Can Americans hurdle their own color barriers?
‘Nuff said on the selection of popes. How about that major preoccupation of Americans for the last couple of years, the election of the successor to George W. Bush? Should it be John McCain, who thinks that economically, things are just fine, and that it’s silly to want better gas mileage? Or Barack Obama, who some people can’t believe is as American as McCain? In fact, he may be even more American than McCain, since Obama was born in the United States, while McCain was born in the Panama Canal Zone. I won’t hold it against him – both my kids were born overseas while I was working at US embassies, and both have US citizenship at least as good as... Governor Schwarzenegger’s.
But we all know that for many people, such matters as pronounce-ability of name, skin tone, normal guy-ness, etc. are all important in determining their vote come November. Even if such gut reactions have absolutely no relation to those voters’ economic and other interests. As in the archetypical blue collar Reagan Democrat who voted for Bush over Gore and Kerry because he thought Bush was a “nice guy." No matter that Bush opposes almost everything that made life better for earlier generations of blue-collar workers: freedom to organize for better working conditions and wages; progressive taxation to fund education for wide swathes of Americans; regulation of industry to prevent the excesses of capitalism (see sub-prime crisis) from killing the golden goose.
So that’s my question: will Americans, through their vote this fall, make the Electoral College any more color-blind than the College of Cardinals?
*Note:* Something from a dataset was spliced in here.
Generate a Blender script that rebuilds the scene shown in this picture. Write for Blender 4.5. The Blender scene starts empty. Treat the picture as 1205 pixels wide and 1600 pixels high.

If Barack Obama’s name, color, diet, waist-size make enough Americans uncomfortable, does that mean that the country’s default position is a 70-something man whose major claim to our allegiance is that he was a prisoner of war four decades ago? But whose physical attributes are the equivalent of comfort food for American political appetites?
These days I’m reading bits from my yellowed copy of novelist Graham Greene’s Collected Essays. Greene, the convert to Catholicism who specialized in tortured consciences, chose to write about several popes, including John XXIII, who acceded to the Papacy at the ripe age of 77 (“everyone was convinced that I would be a provisional and transitional Pope”). Is that the kind of subconscious reasoning that goes into some people’s evaluation of McCain? A transition to what? A one-term extension of Bush? (and who would want more of that?) Two terms and McCain’s into his eighties – even Ronald Reagan, the oldest man elected President, was “only” 78 when he finished his second term.
God knows that whoever is elected in November will have to face monumental problems: extraction from Iraq; an economic crisis that has echoes of 1929; crash program to avert climate disaster; ditto for American infrastructure, so it doesn’t crash on the citizenry, etc. etc. Maybe we should question why in their right minds Obama and McCain want to take this list on, but they do. So what do Americans want: the “comfort” of a McCain who might look like Uncle John but whose temper in times of crisis has military leaders a bit concerned? Or a Barack Obama, whose international standing could bring America back into a true leadership position among nations?
Here’s hoping that Americans will be able to do better than the College of Cardinals, and choose a man who is all about the future, and who “looks like America.” Not the America of the Vietnam era, but melting pot America that is the current reality. An America – under a melting pot President – that would be a part of the world rather than apart from it.